──────── Data section
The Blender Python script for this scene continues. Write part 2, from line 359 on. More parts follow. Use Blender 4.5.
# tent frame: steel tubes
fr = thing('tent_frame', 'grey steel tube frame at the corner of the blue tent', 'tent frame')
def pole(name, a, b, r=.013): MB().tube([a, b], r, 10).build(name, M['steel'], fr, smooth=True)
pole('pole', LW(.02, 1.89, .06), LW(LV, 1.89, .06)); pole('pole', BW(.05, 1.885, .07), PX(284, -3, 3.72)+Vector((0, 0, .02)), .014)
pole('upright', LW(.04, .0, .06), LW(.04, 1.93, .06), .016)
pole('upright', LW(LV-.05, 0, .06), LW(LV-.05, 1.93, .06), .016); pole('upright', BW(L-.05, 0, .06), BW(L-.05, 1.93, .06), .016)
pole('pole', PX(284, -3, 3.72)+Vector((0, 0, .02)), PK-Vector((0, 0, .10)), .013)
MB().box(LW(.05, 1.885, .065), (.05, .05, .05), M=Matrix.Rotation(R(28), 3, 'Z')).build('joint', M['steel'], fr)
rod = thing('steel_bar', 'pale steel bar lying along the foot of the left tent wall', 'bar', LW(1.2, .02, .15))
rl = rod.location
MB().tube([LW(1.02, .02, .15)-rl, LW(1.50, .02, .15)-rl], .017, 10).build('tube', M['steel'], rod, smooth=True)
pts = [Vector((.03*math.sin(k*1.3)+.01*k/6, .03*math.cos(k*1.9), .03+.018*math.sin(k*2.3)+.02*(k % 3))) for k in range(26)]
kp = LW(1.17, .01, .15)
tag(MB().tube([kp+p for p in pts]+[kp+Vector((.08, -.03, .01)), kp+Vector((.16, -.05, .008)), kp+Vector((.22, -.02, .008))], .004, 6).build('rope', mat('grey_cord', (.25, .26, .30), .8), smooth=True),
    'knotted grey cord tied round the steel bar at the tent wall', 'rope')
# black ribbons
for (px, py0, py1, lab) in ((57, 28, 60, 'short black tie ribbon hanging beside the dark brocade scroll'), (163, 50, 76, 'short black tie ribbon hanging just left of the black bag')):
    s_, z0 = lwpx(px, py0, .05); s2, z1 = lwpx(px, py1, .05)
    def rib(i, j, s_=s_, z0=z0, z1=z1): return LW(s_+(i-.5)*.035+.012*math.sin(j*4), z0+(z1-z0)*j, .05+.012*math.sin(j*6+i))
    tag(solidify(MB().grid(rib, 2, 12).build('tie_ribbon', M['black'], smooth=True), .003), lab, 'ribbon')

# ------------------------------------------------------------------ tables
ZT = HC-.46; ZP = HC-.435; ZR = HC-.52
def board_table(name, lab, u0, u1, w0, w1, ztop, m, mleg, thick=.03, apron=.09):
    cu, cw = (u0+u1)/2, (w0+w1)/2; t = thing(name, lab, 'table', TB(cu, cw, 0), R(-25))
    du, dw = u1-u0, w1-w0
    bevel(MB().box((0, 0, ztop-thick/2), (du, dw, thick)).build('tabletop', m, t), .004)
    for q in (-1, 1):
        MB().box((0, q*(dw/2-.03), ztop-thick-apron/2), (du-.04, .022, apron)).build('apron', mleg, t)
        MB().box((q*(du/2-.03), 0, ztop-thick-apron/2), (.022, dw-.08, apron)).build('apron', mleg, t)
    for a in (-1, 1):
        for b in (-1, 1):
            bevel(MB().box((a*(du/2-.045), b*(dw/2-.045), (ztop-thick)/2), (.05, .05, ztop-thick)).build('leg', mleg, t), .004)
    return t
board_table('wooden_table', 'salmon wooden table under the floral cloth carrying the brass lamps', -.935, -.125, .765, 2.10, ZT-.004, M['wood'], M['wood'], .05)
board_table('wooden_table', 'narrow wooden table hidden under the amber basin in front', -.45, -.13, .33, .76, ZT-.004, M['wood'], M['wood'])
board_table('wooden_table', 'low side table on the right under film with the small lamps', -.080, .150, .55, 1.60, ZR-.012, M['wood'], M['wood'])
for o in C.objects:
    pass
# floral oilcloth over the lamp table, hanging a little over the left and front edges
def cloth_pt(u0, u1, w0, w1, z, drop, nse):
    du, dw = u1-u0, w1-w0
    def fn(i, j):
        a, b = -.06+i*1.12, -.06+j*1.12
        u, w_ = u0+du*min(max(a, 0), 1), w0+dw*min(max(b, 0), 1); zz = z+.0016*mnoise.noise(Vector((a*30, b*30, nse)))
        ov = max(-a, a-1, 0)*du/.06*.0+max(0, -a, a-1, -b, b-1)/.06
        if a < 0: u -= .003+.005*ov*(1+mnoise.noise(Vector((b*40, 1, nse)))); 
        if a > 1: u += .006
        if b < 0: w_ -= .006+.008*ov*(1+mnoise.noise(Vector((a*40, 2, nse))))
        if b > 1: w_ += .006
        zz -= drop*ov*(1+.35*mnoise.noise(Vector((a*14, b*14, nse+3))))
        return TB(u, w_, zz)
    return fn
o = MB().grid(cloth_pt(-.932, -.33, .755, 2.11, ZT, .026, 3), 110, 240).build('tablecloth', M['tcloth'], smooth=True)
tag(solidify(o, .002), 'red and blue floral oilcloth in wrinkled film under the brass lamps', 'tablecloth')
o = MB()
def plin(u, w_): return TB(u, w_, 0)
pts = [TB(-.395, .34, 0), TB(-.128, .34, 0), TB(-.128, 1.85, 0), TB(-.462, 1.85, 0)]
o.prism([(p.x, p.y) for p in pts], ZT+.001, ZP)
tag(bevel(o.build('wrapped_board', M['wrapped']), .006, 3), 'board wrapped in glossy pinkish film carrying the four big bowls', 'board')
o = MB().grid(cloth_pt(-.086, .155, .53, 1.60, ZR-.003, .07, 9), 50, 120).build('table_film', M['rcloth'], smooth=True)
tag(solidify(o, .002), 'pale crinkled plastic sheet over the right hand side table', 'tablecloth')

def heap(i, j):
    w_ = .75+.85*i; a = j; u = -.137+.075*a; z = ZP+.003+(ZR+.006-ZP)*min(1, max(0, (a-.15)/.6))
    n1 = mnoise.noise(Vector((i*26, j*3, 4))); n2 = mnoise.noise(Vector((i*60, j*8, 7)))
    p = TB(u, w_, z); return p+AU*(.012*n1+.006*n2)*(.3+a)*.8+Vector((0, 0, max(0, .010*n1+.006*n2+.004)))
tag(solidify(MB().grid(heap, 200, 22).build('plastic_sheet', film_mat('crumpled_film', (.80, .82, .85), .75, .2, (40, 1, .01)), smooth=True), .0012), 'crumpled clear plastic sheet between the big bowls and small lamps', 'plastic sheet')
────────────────
Short task: Please reproduce the entire listing, exactly as shown.

Output for this exercise:
The Blender Python script for this scene continues. Write part 2, from line 359 on. More parts follow. Use Blender 4.5.
# tent frame: steel tubes
fr = thing('tent_frame', 'grey steel tube frame at the corner of the blue tent', 'tent frame')
def pole(name, a, b, r=.013): MB().tube([a, b], r, 10).build(name, M['steel'], fr, smooth=True)
pole('pole', LW(.02, 1.89, .06), LW(LV, 1.89, .06)); pole('pole', BW(.05, 1.885, .07), PX(284, -3, 3.72)+Vector((0, 0, .02)), .014)
pole('upright', LW(.04, .0, .06), LW(.04, 1.93, .06), .016)
pole('upright', LW(LV-.05, 0, .06), LW(LV-.05, 1.93, .06), .016); pole('upright', BW(L-.05, 0, .06), BW(L-.05, 1.93, .06), .016)
pole('pole', PX(284, -3, 3.72)+Vector((0, 0, .02)), PK-Vector((0, 0, .10)), .013)
MB().box(LW(.05, 1.885, .065), (.05, .05, .05), M=Matrix.Rotation(R(28), 3, 'Z')).build('joint', M['steel'], fr)
rod = thing('steel_bar', 'pale steel bar lying along the foot of the left tent wall', 'bar', LW(1.2, .02, .15))
rl = rod.location
MB().tube([LW(1.02, .02, .15)-rl, LW(1.50, .02, .15)-rl], .017, 10).build('tube', M['steel'], rod, smooth=True)
pts = [Vector((.03*math.sin(k*1.3)+.01*k/6, .03*math.cos(k*1.9), .03+.018*math.sin(k*2.3)+.02*(k % 3))) for k in range(26)]
kp = LW(1.17, .01, .15)
tag(MB().tube([kp+p for p in pts]+[kp+Vector((.08, -.03, .01)), kp+Vector((.16, -.05, .008)), kp+Vector((.22, -.02, .008))], .004, 6).build('rope', mat('grey_cord', (.25, .26, .30), .8), smooth=True),
    'knotted grey cord tied round the steel bar at the tent wall', 'rope')
# black ribbons
for (px, py0, py1, lab) in ((57, 28, 60, 'short black tie ribbon hanging beside the dark brocade scroll'), (163, 50, 76, 'short black tie ribbon hanging just left of the black bag')):
    s_, z0 = lwpx(px, py0, .05); s2, z1 = lwpx(px, py1, .05)
    def rib(i, j, s_=s_, z0=z0, z1=z1): return LW(s_+(i-.5)*.035+.012*math.sin(j*4), z0+(z1-z0)*j, .05+.012*math.sin(j*6+i))
    tag(solidify(MB().grid(rib, 2, 12).build('tie_ribbon', M['black'], smooth=True), .003), lab, 'ribbon')

# ------------------------------------------------------------------ tables
ZT = HC-.46; ZP = HC-.435; ZR = HC-.52
def board_table(name, lab, u0, u1, w0, w1, ztop, m, mleg, thick=.03, apron=.09):
    cu, cw = (u0+u1)/2, (w0+w1)/2; t = thing(name, lab, 'table', TB(cu, cw, 0), R(-25))
    du, dw = u1-u0, w1-w0
    bevel(MB().box((0, 0, ztop-thick/2), (du, dw, thick)).build('tabletop', m, t), .004)
    for q in (-1, 1):
        MB().box((0, q*(dw/2-.03), ztop-thick-apron/2), (du-.04, .022, apron)).build('apron', mleg, t)
        MB().box((q*(du/2-.03), 0, ztop-thick-apron/2), (.022, dw-.08, apron)).build('apron', mleg, t)
    for a in (-1, 1):
        for b in (-1, 1):
            bevel(MB().box((a*(du/2-.045), b*(dw/2-.045), (ztop-thick)/2), (.05, .05, ztop-thick)).build('leg', mleg, t), .004)
    return t
board_table('wooden_table', 'salmon wooden table under the floral cloth carrying the brass lamps', -.935, -.125, .765, 2.10, ZT-.004, M['wood'], M['wood'], .05)
board_table('wooden_table', 'narrow wooden table hidden under the amber basin in front', -.45, -.13, .33, .76, ZT-.004, M['wood'], M['wood'])
board_table('wooden_table', 'low side table on the right under film with the small lamps', -.080, .150, .55, 1.60, ZR-.012, M['wood'], M['wood'])
for o in C.objects:
    pass
# floral oilcloth over the lamp table, hanging a little over the left and front edges
def cloth_pt(u0, u1, w0, w1, z, drop, nse):
    du, dw = u1-u0, w1-w0
    def fn(i, j):
        a, b = -.06+i*1.12, -.06+j*1.12
        u, w_ = u0+du*min(max(a, 0), 1), w0+dw*min(max(b, 0), 1); zz = z+.0016*mnoise.noise(Vector((a*30, b*30, nse)))
        ov = max(-a, a-1, 0)*du/.06*.0+max(0, -a, a-1, -b, b-1)/.06
        if a < 0: u -= .003+.005*ov*(1+mnoise.noise(Vector((b*40, 1, nse)))); 
        if a > 1: u += .006
        if b < 0: w_ -= .006+.008*ov*(1+mnoise.noise(Vector((a*40, 2, nse))))
        if b > 1: w_ += .006
        zz -= drop*ov*(1+.35*mnoise.noise(Vector((a*14, b*14, nse+3))))
        return TB(u, w_, zz)
    return fn
o = MB().grid(cloth_pt(-.932, -.33, .755, 2.11, ZT, .026, 3), 110, 240).build('tablecloth', M['tcloth'], smooth=True)
tag(solidify(o, .002), 'red and blue floral oilcloth in wrinkled film under the brass lamps', 'tablecloth')
o = MB()
def plin(u, w_): return TB(u, w_, 0)
pts = [TB(-.395, .34, 0), TB(-.128, .34, 0), TB(-.128, 1.85, 0), TB(-.462, 1.85, 0)]
o.prism([(p.x, p.y) for p in pts], ZT+.001, ZP)
tag(bevel(o.build('wrapped_board', M['wrapped']), .006, 3), 'board wrapped in glossy pinkish film carrying the four big bowls', 'board')
o = MB().grid(cloth_pt(-.086, .155, .53, 1.60, ZR-.003, .07, 9), 50, 120).build('table_film', M['rcloth'], smooth=True)
tag(solidify(o, .002), 'pale crinkled plastic sheet over the right hand side table', 'tablecloth')

def heap(i, j):
    w_ = .75+.85*i; a = j; u = -.137+.075*a; z = ZP+.003+(ZR+.006-ZP)*min(1, max(0, (a-.15)/.6))
    n1 = mnoise.noise(Vector((i*26, j*3, 4))); n2 = mnoise.noise(Vector((i*60, j*8, 7)))
    p = TB(u, w_, z); return p+AU*(.012*n1+.006*n2)*(.3+a)*.8+Vector((0, 0, max(0, .010*n1+.006*n2+.004)))
tag(solidify(MB().grid(heap, 200, 22).build('plastic_sheet', film_mat('crumpled_film', (.80, .82, .85), .75, .2, (40, 1, .01)), smooth=True), .0012), 'crumpled clear plastic sheet between the big bowls and small lamps', 'plastic sheet')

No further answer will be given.